Another significant unresolved question regarding the ‘proceeding’ requirement is whether private foreign arbitrations count as ‘proceeding[s] in a foreign or international tribunal.’ At least the Second and Fifth Circuit Court of Appeals (covering, most significantly, New York and Texas) have held that they do not. Other courts, including the US Court of Appeals for the Sixth Circuit, have disagreed. In Abdul Latif Jameel Transportation Company Ltd v FedEx Corp, that court ruled that section 1782 authorises discovery in private commercial arbitrations. The issue is currently pending in Servotronics,Inc v Rolls-Royce PLC, before the US Court of Appeals for the Seventh Circuit, which covers Illinois, among other states.

Apart from showing that the proceeding actually counts as a ‘proceeding’, the party seeking section 1782 discovery must also show that the documents or testimony can actually be used in the foreign or international proceeding. The party does not have to show that it will in fact use the discovery. The party must simply show the ability to use the discovery. Therefore, if the documents or testimony are subject to exclusion under a foreign rule or privilege, the section 1782 motion may not be successful.

Step three: Show that the party seeking discovery is an ‘interested person’

A party to a foreign or international proceeding is clearly an ‘interested person’ under section 1782. But a person or entity with a mere financial or ideological stake in the proceeding is not.

The space between those two extremes, however, is somewhat unclear. Where a non-party is seeking section 1782 discovery, courts typically assess whether the person has a right to provide evidence, whether the person has an established relationship (ie, agent-principal or employee-employer) with a party, or whether the person is a creditor.

Step four: Overcome discretionary factors

Even where a party has met all three statutory requirements, whether to grant the section 1782 application is left to the district court’s discretion.

In deciding whether to exercise discretion to grant a section 1782 application courts typically consider whether the foreign or international tribunal could order the discovery itself, the nature of the tribunal, the character of the foreign or international proceedings, whether the tribunal would be receptive to US-court assistance, whether the party seeking discovery is attempting to circumvent proof-gathering restrictions imposed by the foreign country or international body, and whether the request is unduly burdensome.

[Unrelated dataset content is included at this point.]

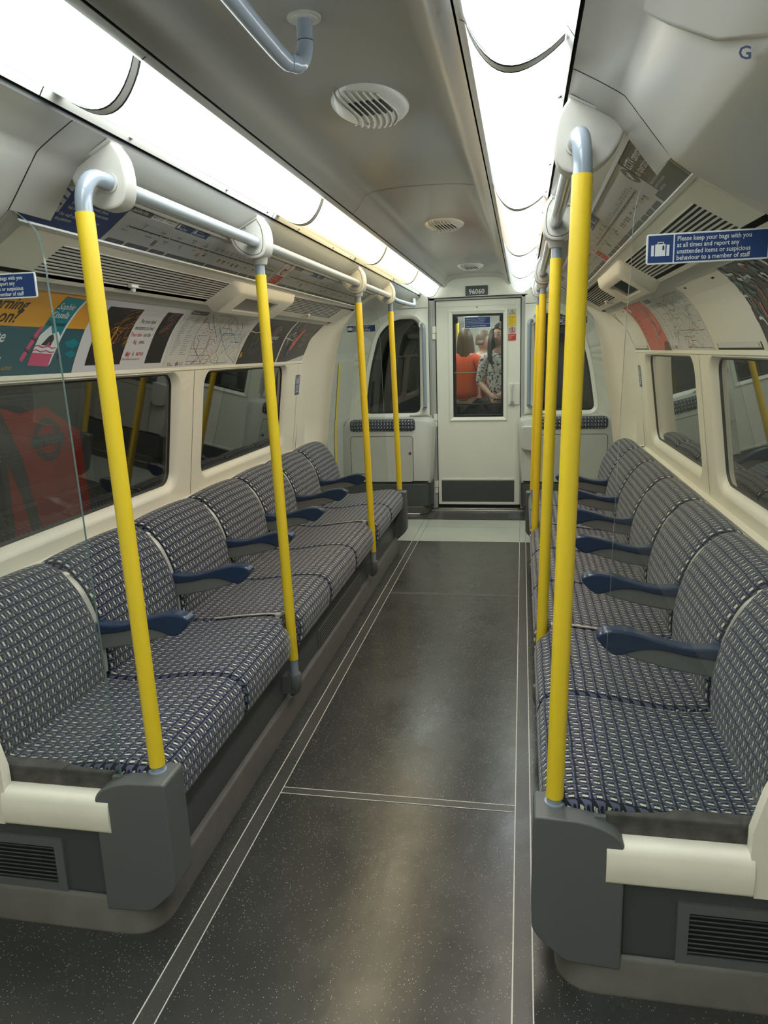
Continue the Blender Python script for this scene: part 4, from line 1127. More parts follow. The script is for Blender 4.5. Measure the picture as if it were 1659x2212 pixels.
for s in (-1, 1):
    sd = SIDE[s]
    if s < 0:
        F, H = slope(s, MA, MB, 1.60, 5.14)
        d = D().rect(-.10, 0, .335, H, M['signblue'], 1).poly([(0, .05), (.10, .05), (.075, H), (0, H)], M['mapgrey'], 2)
        for k in range(3): d.line([(.02, .075 + k * .02), (.05, .085 + k * .02), (.085, .075 + k * .02)], .006, M['signblue'], 3)
        d.text('Unwell customers', .115, H - .034, .027, M['white'], 2, sc=.85).text('If a passenger is unwell, please', .115, H - .060, .0145, M['white'], 2, sc=.9).text('help them off the train at the next station', .115, H - .076, .0145, M['white'], 2, sc=.72)
        d.text('Our staff can take better care on', .105, H - .101, .0145, M['white'], 2, sc=.9).text('the platform', .105, H - .117, .0145, M['white'], 2, sc=.9)
        tag(d.build('information_panel', F), 'navy blue unwell customers panel on the left cove behind the nearest bracket', 'notice')
        segs = ((.340, 1.68, False), (1.82, 3.51, True)); stick = (1.685, 1.815)
    else:
        F, H = slope(s, MA, MB, 1.60, 5.14)
        T = 5.14 - 1.60
        a1, a0 = T, T - .30
        d = D().rect(a0 - .05, 0, a1 + .11, H, M['mapdark'], 1).rect(a0 - .062, .03, a0 + .004, H, M['mapgrey'], 2).rect(a0 - .062, 0, a0 - .048, .03, M['mapgrey'], 2)
        d.circ(a0 - .024, H - .042, .027, M['mapdark'], 3, 24)
        d.poly([(a0 - .040, H - .050), (a0 - .016, H - .028), (a0 - .008, H - .036), (a0 - .030, H - .058)], M['white2'], 4).line([(a0 - .038, H - .034), (a0 - .026, H - .046)], .004, M['white2'], 4)
        d.text('CCTV cameras', a0 + .016, H - .036, .031, M['white2'], 3, sc=.92, bold=.01).text('in operation', a0 + .016, H - .062, .031, M['white2'], 3, sc=.92, bold=.01)
        for k in range(3): d.text(('Images are being recorded for the', 'purpose of crime prevention', 'and public safety')[k], a0 + .016, .052 - k * .013, .012, M['white2'], 3, sc=.8)
        tag(d.build('information_panel', F), 'dark CCTV cameras in operation panel on the right cove', 'notice')
        segs = ((T - 1.46, T - .364, False), (.10, T - 1.60, True)); stick = (T - 1.595, T - 1.465)
    for k, (a, b, wn) in enumerate(segs):
        d = D(); diagram(d, b, H, a)
        tag(d.build('line_diagram', F), 'grey line diagram along the %s cove, %s' % (sd, ('nearer the camera', 'farther from the camera')[k]), 'map')
    a, b = stick
    d = D().rect(a, 0, b, H, M['white2'], 1).rect(a + .01, .006, b - .01, .060, M['red'], 2)
    c = (a + b) / 2; d.circ(c, H - .045, .036, M['red'], 2, r2=.030).line([(c - .022, H - .067), (c + .022, H - .023)], .005, M['red'], 4).rect(c - .020, H - .049, c + .014, H - .042, M['ink'], 3)
    for j in range(3): d.text(('No smoking', 'Maximum penalty', 'applies')[j], a + .016, .046 - j * .014, .0125, M['white'], 3, sc=.8)
    tag(d.build('prohibition_sticker', F), 'red and white no smoking sticker between the line diagrams, %s side' % sd, 'sticker')

    # air grilles with slider
    for k, (a, b) in enumerate(((1.83, 2.98), (3.80, 4.92))):
        r = thing('air_grille', 'pale slatted air grille over dark gaps, %s side, %s' % (sd, ('nearer the camera', 'beyond the display box')[k]), 'vent', 'ventilation grilles', loc=(s * .83, a, 1.72))
        A = Vector((.783, 1.757)); Bq = Vector((.884, 1.698)); dd = Bq - A; nn = Vector((-dd.y, dd.x)).normalized()
        if nn.y < 0: nn = -nn
        up = lambda t, o: (A + dd * t + nn * o)
        g = G()
        q0, q1 = up(-.02, .020), up(1.02, .020); q2, q3 = up(0, 0), up(1, 0)
        g.sheet([[(q2.x, y, q2.y), (q0.x, y, q0.y), (q1.x, y, q1.y), (q3.x, y, q3.y)] for y in (a, b)])
        g.add([(q.x, y, q.y) for y in (a, b) for q in (q2, q0, q1, q3)], [(0, 1, 2, 3), (4, 5, 6, 7)])
        g.build('grille_recess', 'black_grille', r, sx=s, smooth=0)
        n = 9; g = G()
        for i in range(1, n):
            t = i / n; p = [up(t - .026, .0), up(t + .020, .0), up(t + .022, .003), up(t - .022, .004)]
            g.extr([tuple(q) for q in p], a, b, 'y')
        p = [up(.985, -.001), up(1.012, -.001), up(1.012, .012), up(.985, .012)]; g.extr([tuple(q) for q in p], a, b, 'y')
        p = [up(-.01, -.002), up(.012, -.002), up(.012, .01), up(-.01, .01)]; g.extr([tuple(q) for q in p], a, b, 'y')
        g.build('grille_slats', 'slat', r, sx=s, smooth=0)
        ks = 2.335 if k == 0 else 4.40
        p = up(.93, -.008)
        kn = G().box(p.x - .009, p.x + .008, ks - .022, ks + .022, p.y - .002, p.y + .010).disc((p.x, ks, p.y - .002), .009, (.35, 0, -.93), .012, 14)
        kn.build('vent_slider', 'speaker', r, sx=s, smooth=40, bevel=.002)
        F2, H2 = slope(s, (.884, 1.698), (.915, 1.680), a, b)
        aa = (ks - a) if s < 0 else (b - ks)
        D().text('<Close  Ventilation  Open>', aa, .012, .0125, M['ink'], 1, 'CENTER').build('vent_lettering', F2, r)
    # display box between the grilles
    r = thing('display_box', 'cream box with a small dark display, under the %s cove' % sd, 'display', loc=(s * .84, 3.0, 1.7))
    O = [(.762, 1.770), (.770, 1.735), (.780, 1.722), (.895, 1.652), (.912, 1.655), (.922, 1.676)]
    N = [(.762, 1.7695), (.775, 1.7615), (.79, 1.753), (.89, 1.6945), (.905, 1.686), (.915, 1.6805)]
    rows = [[(x, 2.965, z) for x, z in N]]
    for y, t in ((3.0, .25), (3.04, .72), (3.06, 1), (3.08, 1.0)): rows.append([(lerp(p, q, t)[0], y, lerp(p, q, t)[1]) for p, q in zip(N, O)])
    # opening for the display between y 3.20 and 3.60
    rows2 = [[(x, y, z) for x, z in O] for y in (3.08, 3.18)]
    rows3 = [[(x, y, z) for x, z in O] for y in (3.62, 3.78, 3.792)] + [[(x, 3.80, z) for x, z in N]]
    g = G().sheet(rows).sheet(rows2).sheet(rows3)
    pa, pb = Vector((.780, 1.722)), Vector((.895, 1.652)); sl = pb - pa
    e1 = pa + sl * .16; e2 = pa + sl * .84
    for y0_, y1_ in ((3.18, 3.62),):
        g.sheet([[(x, y, z) for x, z in O[:3] + [tuple(e1)]] for y in (y0_, y1_)]); g.sheet([[(x, y, z) for x, z in [tuple(e2)] + O[3:]] for y in (y0_, y1_)])
    nn = Vector((.52, .855)) * .012
    f1, f2 = e1 + nn, e2 + nn
    g.sheet([[(e1.x, 3.18, e1.y), (e1.x, 3.62, e1.y), (e2.x, 3.62, e2.y), (e2.x, 3.18, e2.y)], [(f1.x, 3.19, f1.y), (f1.x, 3.61, f1.y), (f2.x, 3.61, f2.y), (f2.x, 3.19, f2.y)]], 0, True)
    g.build('display_housing', 'cream', r, sx=s, smooth=35)
    nn = Vector((.52, .855)) * .010; f1, f2 = e1 + nn, e2 + nn; h2 = nn * .4
    G().add([(f1.x, 3.185, f1.y), (f1.x, 3.615, f1.y), (f2.x, 3.615, f2.y), (f2.x, 3.185, f2.y)] + [(f1.x + h2.x, 3.185, f1.y + h2.y), (f1.x + h2.x, 3.615, f1.y + h2.y), (f2.x + h2.x, 3.615, f2.y + h2.y), (f2.x + h2.x, 3.185, f2.y + h2.y)],
            [(0, 1, 2, 3), (4, 5, 6, 7), (0, 1, 5, 4), (1, 2, 6, 5), (2, 3, 7, 6), (3, 0, 4, 7)]).build('display_screen', 'screen', r, sx=s, smooth=0)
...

The party opposing discovery bears the burden of showing that any of those discretionary factors (or other factors) warrant denial of the motion.

It is therefore critically important that section 1782 applications not only satisfy the statutory requirements but also provide the court comfort that the discovery sought is appropriate for the proceedings in which it will be used and is not overly broad.


Section 1782 discovery requests, if crafted appropriately, can be of enormous assistance to non-US lawyers looking to bolster their discovery efforts and chances of success in their home courts.